Deputi Direktur Lembaga Eijkman Herawati Supolo Sudoyo mengatakan, dominasi perempuan ini kerap mengherankan institusi sejenis di luar negeri. ”Pernah kami mau menjalin kerja sama dengan Australia, mereka kirim tim khusus untuk memastikan tidak ada bias jender di lembaga kami. Tentu kami lolos, bahkan mereka heran karena jumlah perempuan penelitinya lebih banyak,” ujarnya.
MA Yunita T Winarto, Guru Besar Antropologi FISIP Universitas Indonesia, mengatakan, tidak ada perbedaan dalam hal kemampuan, kegigihan, kesempatan, kapasitas, dan pelaksanaan peran perempuan peneliti, baik di Indonesia maupun mancanegara. ”Jangankan dengan perempuan peneliti di mancanegara, dengan laki-laki peneliti pun tentunya tidak ada perbedaan,” ujarnya.
Menteri Pemberdayaan Perempuan dan Perlindungan Anak Yohana Susana Yembise mengungkapkan, peluang perempuan peneliti terbuka karena kemudahan mengakses pendidikan luar negeri dengan banyaknya tawaran beasiswa untuk menempuh pendidikan di luar negeri.

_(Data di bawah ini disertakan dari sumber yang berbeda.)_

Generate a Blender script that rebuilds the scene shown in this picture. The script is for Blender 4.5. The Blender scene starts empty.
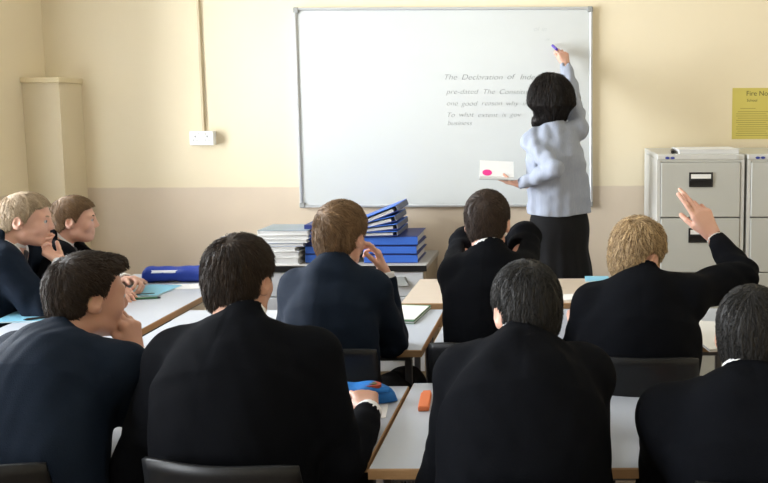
import bpy, math, random
import numpy as np
from mathutils import Vector, Matrix

random.seed(7)
RNG = np.random.default_rng(7)
SC = bpy.context.scene
COL = SC.collection
PI = math.pi

# ------------------------------------------------------------------ camera
F_PX, CX, CY = 743.0, 560.0, 169.0
CAM_H, PITCH, ROLL = 1.60, math.radians(5.0), math.radians(0.2)
W, H = 768, 483
cam_data = bpy.data.cameras.new('camera')
cam = bpy.data.objects.new('camera', cam_data)
COL.objects.link(cam)
cam.location = (0, 0, CAM_H)
CAM_R = Matrix.Rotation(PI/2 - PITCH, 3, 'X') @ Matrix.Rotation(-ROLL, 3, 'Z')
cam.rotation_euler = CAM_R.to_euler()
cam_data.sensor_fit = 'HORIZONTAL'
cam_data.sensor_width = 36.0
cam_data.lens = F_PX/W*36.0
cam_data.shift_x = -(CX - W/2)/W
cam_data.shift_y = (CY - H/2)/W
cam_data.clip_start = 0.05
SC.camera = cam

def ray(px, py):
    return CAM_R @ Vector(((px - CX)/F_PX, -(py - CY)/F_PX, -1.0))
def P(px, py, Y):
    d = ray(px, py)
    return Vector((0, 0, CAM_H)) + d*(Y/d.y)
def PZ(px, py, z):
    d = ray(px, py)
    return Vector((0, 0, CAM_H)) + d*((z - CAM_H)/d.z)

# ------------------------------------------------------------------ objects
def tag(o, label=None, cat=None, group=None, kind=None):
    if label: o['label'] = label
    if cat: o['category'] = cat
    if group: o['group'] = group
    if kind: o['kind'] = kind
    return o

def empty(name, loc, label, cat, group=None, rz=0.0):
    o = bpy.data.objects.new(name, None)
    o.empty_display_size = 0.1
    COL.objects.link(o)
    o.location = loc
    o.rotation_euler = (0, 0, rz)
    return tag(o, label, cat, group)

def link_mesh(name, me, mats, parent=None, loc=None):
    o = bpy.data.objects.new(name, me)
    COL.objects.link(o)
    if not isinstance(mats, (list, tuple)): mats = [mats]
    for m in mats: me.materials.append(m)
    if parent: o.parent = parent
    if loc is not None: o.location = loc
    return o

def np_mesh(name, v, q, smooth=True):
    me = bpy.data.meshes.new(name)
    v = np.asarray(v, dtype=np.float32); q = np.asarray(q, dtype=np.int32)
    k = q.shape[1]
    me.vertices.add(len(v)); me.vertices.foreach_set('co', v.ravel())
    me.loops.add(q.size); me.loops.foreach_set('vertex_index', q.ravel())
    me.polygons.add(len(q))
    me.polygons.foreach_set('loop_start', np.arange(0, q.size, k, dtype=np.int32))
    me.polygons.foreach_set('loop_total', np.full(len(q), k, dtype=np.int32))
    me.polygons.foreach_set('use_smooth', np.full(len(q), smooth, dtype=bool))
    me.update(calc_edges=True)
    me.validate()
    return me

class MB:
    """collects faces of one mesh"""
    def __init__(self):
        self.v = []; self.f = []; self.m = []; self.s = []
    def add(self, vs, fs, mi=0, smooth=False):
        b = len(self.v)
        self.v += [tuple(p) for p in vs]
        for f in fs:
            self.f.append([b + i for i in f]); self.m.append(mi); self.s.append(smooth)
        return self
    def box(self, x0, x1, y0, y1, z0, z1, mi=0, R=None, c=None, bev=0.0):
        """chamfered box"""
        b = min(bev, (x1-x0)*.45, (y1-y0)*.45, (z1-z0)*.45)
        if b <= 0:
            vs = [(x, y, z) for z in (z0, z1) for y in (y0, y1) for x in (x0, x1)]
            fs = [(0,2,3,1), (4,5,7,6), (0,1,5,4), (2,6,7,3), (0,4,6,2), (1,3,7,5)]
        else:
            vs = []; idx = {}
            for iz in (0, 1):
                for iy in (0, 1):
                    for ix in (0, 1):
                        cx, cy, cz = (x0, x1)[ix], (y0, y1)[iy], (z0, z1)[iz]
                        sx, sy, sz = (1, -1)[ix], (1, -1)[iy], (1, -1)[iz]
                        idx[ix, iy, iz, 'x'] = len(vs); vs.append((cx, cy + sy*b, cz + sz*b))
                        idx[ix, iy, iz, 'y'] = len(vs); vs.append((cx + sx*b, cy, cz + sz*b))
                        idx[ix, iy, iz, 'z'] = len(vs); vs.append((cx + sx*b, cy + sy*b, cz))
            I = idx; fs = []
            for s in (0, 1):
                fx = [I[s,0,0,'x'], I[s,0,1,'x'], I[s,1,1,'x'], I[s,1,0,'x']]
                fy = [I[0,s,0,'y'], I[1,s,0,'y'], I[1,s,1,'y'], I[0,s,1,'y']]
                fz = [I[0,0,s,'z'], I[0,1,s,'z'], I[1,1,s,'z'], I[1,0,s,'z']]
                for f in (fx, fy, fz): fs.append(f if s == 0 else f[::-1])
            for a in (0, 1):
                for c2 in (0, 1):
                    e = [I[0,a,c2,'y'], I[0,a,c2,'z'], I[1,a,c2,'z'], I[1,a,c2,'y']]; fs.append(e if (a + c2) % 2 == 0 else e[::-1])
                    e = [I[a,0,c2,'x'], I[a,0,c2,'z'], I[a,1,c2,'z'], I[a,1,c2,'x']]; fs.append(e if (a + c2) % 2 == 1 else e[::-1])
                    e = [I[a,c2,0,'x'], I[a,c2,0,'y'], I[a,c2,1,'y'], I[a,c2,1,'x']]; fs.append(e if (a + c2) % 2 == 0 else e[::-1])
            for ix in (0, 1):
                for iy in (0, 1):
                    for iz in (0, 1):
                        t = [I[ix,iy,iz,'x'], I[ix,iy,iz,'y'], I[ix,iy,iz,'z']]
                        fs.append(t if (ix + iy + iz) % 2 == 0 else t[::-1])
        if R is not None:
            vs = [R @ Vector(p) for p in vs]
        if c is not None:
            vs = [Vector(p) + Vector(c) for p in vs]
        return self.add(vs, fs, mi)
    def tube(self, pts, r, n=10, mi=0, caps=True):
        pts = [Vector(p) for p in pts]
        rs = r if isinstance(r, (list, tuple)) else [r]*len(pts)
        vs = []; fs = []
        up = Vector((0.123, 0.31, 0.95)).normalized()
        for i, p in enumerate(pts):
            t = (pts[min(i+1, len(pts)-1)] - pts[max(i-1, 0)]).normalized()
            a = t.cross(up)
            if a.length < 1e-4: a = t.cross(Vector((1, 0, 0)))
            a.normalize(); b = t.cross(a)
            for k in range(n):
                w = 2*PI*k/n
                vs.append(p + (a*math.cos(w) + b*math.sin(w))*rs[i])
        for i in range(len(pts) - 1):
            for k in range(n):
                k2 = (k+1) % n
                fs.append((i*n+k, (i+1)*n+k, (i+1)*n+k2, i*n+k2))
        self.add(vs, fs, mi, True)
        if caps:
            L = (len(pts)-1)*n
            self.add(vs[:n], [tuple(range(n))], mi); self.add(vs[L:], [tuple(reversed(range(n)))], mi)
        return self
    def surf(self, fn, nu, nv, th, mi=0, smooth=True):
        """thick sheet: fn(u,v) -> (point, normal)"""
        g = [[fn(i/nu, j/nv) for j in range(nv+1)] for i in range(nu+1)]
        vs = []
        for s in (0.5, -0.5):
            for i in range(nu+1):
                for j in range(nv+1):
                    p, n = g[i][j]; vs.append(Vector(p) + Vector(n)*th*s)
        w = nv+1; B = (nu+1)*w; fs = []
        for i in range(nu):
            for j in range(nv):
                a = i*w+j; fs.append((a, a+1, a+w+1, a+w)); fs.append((B+a, B+a+w, B+a+w+1, B+a+1))
        for i in range(nu):
            a = i*w; fs.append((a, a+w, B+a+w, B+a)); a = i*w+nv; fs.append((a, B+a, B+a+w, a+w))
        for j in range(nv):
            a = j; fs.append((a, B+a, B+a+1, a+1)); a = nu*w+j; fs.append((a, a+1, B+a+1, B+a))
        return self.add(vs, fs, mi, smooth)
    def build(self, name, mats, parent=None, loc=None, sub=0):
        me = bpy.data.meshes.new(name)
        me.from_pydata([tuple(p) for p in self.v], [], self.f)
        me.polygons.foreach_set('material_index', self.m)
        me.polygons.foreach_set('use_smooth', self.s)
        me.update()
        o = link_mesh(name, me, mats, parent, loc)
        return o

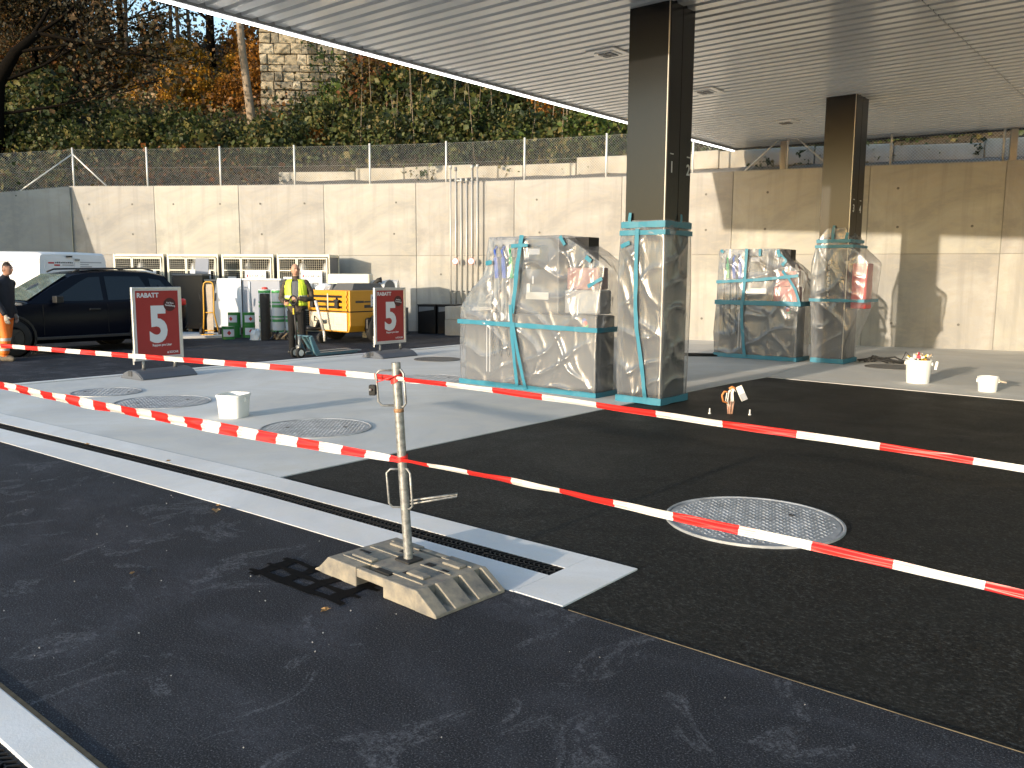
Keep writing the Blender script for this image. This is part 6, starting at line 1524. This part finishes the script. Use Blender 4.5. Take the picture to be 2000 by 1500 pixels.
# shrubs and trees, each its own plant
def limbs(m, p, d, ln, r, lev, tips, spread=.7, up=.25):
    n = 4; pts = [p]; q = p; dd = d.normalized()
    for i in range(n):
        dd = (dd + Vector((random.uniform(-1, 1), random.uniform(-1, 1), random.uniform(-.6, 1) * up)) * .16).normalized(); q = q + dd * ln / n; pts.append(q)
    m.tube(pts, [r * (1 - .5 * i / n) for i in range(n + 1)], 6 if lev > 1 else 4, cap=False)
    if lev == 0: tips.append(q); tips.append(pts[2]); return
    for k in range(random.choice((2, 3, 3))):
        t = random.uniform(.45, 1.0); i = min(int(t * n), n - 1); b = pts[i].lerp(pts[i + 1], t * n - i)
        limbs(m, b, (dd + Vector((random.uniform(-1, 1), random.uniform(-1, 1), random.uniform(-.4, .9))) * spread).normalized(), ln * random.uniform(.5, .75), r * .5, lev - 1, tips, spread, up)
def tree_meshes(hgt, r, lev, leaf, size, per, sig, bark, lean=Vector((0, 0, 1)), clear=.35, spread=.7, ntips=400):
    m = MB(); tips = []
    base = Vector((0, 0, -.3)); pts = [base]; q = base; d = lean.normalized(); n = 7
    for i in range(n):
        d = (d + Vector((random.uniform(-1, 1), random.uniform(-1, 1), .3)) * .05).normalized(); q = q + d * (hgt * .8 + .3) / n; pts.append(q)
    m.tube(pts, [r * (1 - .7 * i / n) for i in range(n + 1)], 8)
    for i in range(2, n + 1):
        if i / n < clear: continue
        for k in range(2):
            limbs(m, pts[i], Vector((random.uniform(-1, 1), random.uniform(-1, 1), random.uniform(.1, .8))), hgt * random.uniform(.18, .32), r * .35, lev, tips, spread)
    if len(tips) > ntips: tips = random.sample(tips, ntips)
    tm = m.mesh('trunk', bark, True); cm = None
    if per:
        P = np.concatenate([np.array(t[:])[None] + rng.normal(size=(max(2, int(per * random.uniform(.4, 1.6))), 3)) * sig for t in tips])
        tone = np.concatenate([np.full(1, 0)]) ; cm = leaf_mesh('crown', P, size, leaf)
    return tm, cm
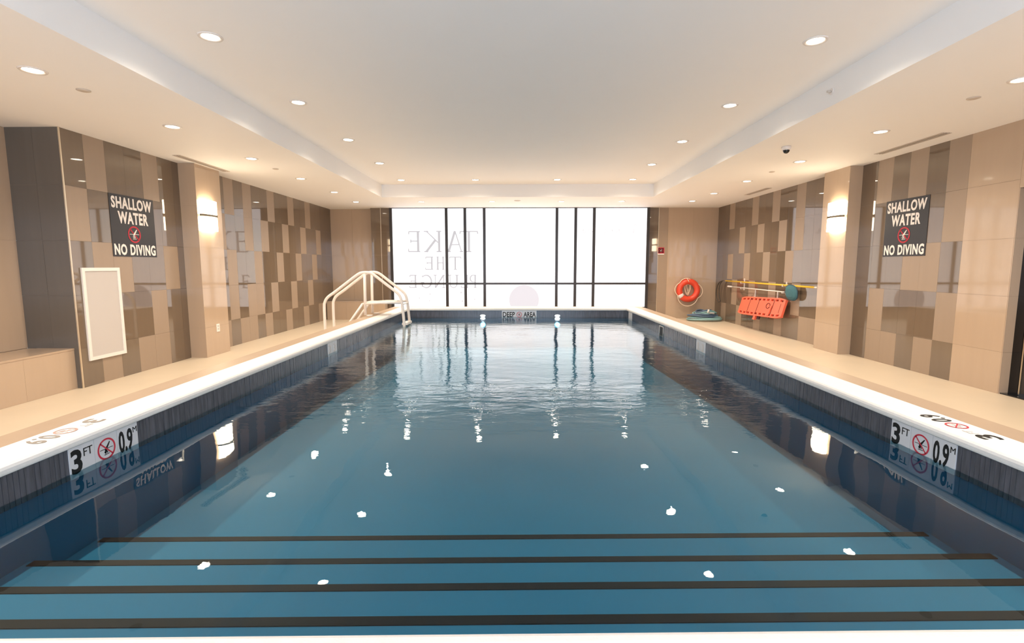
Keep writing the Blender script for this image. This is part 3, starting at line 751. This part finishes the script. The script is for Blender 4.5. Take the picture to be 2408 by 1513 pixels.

”Sekarang tinggal bagaimana perempuan bangkit dengan motivasi tinggi dan keyakinan kuat untuk menangkap peluang tersebut,” ujar Yohana.
Peneliti pelopor
Kontribusi perempuan peneliti sangat besar melalui karya-karya penelitian yang bermanfaat bagi pengembangan ilmu pengetahuan dan kesejahteraan manusia. Selain berkecimpung di bidang-bidang yang jarang disentuh peneliti di Tanah Air, beberapa perempuan peneliti diakui kemampuannya, bahkan ada yang menjadi satu-satunya peneliti di bidang tertentu di Indonesia.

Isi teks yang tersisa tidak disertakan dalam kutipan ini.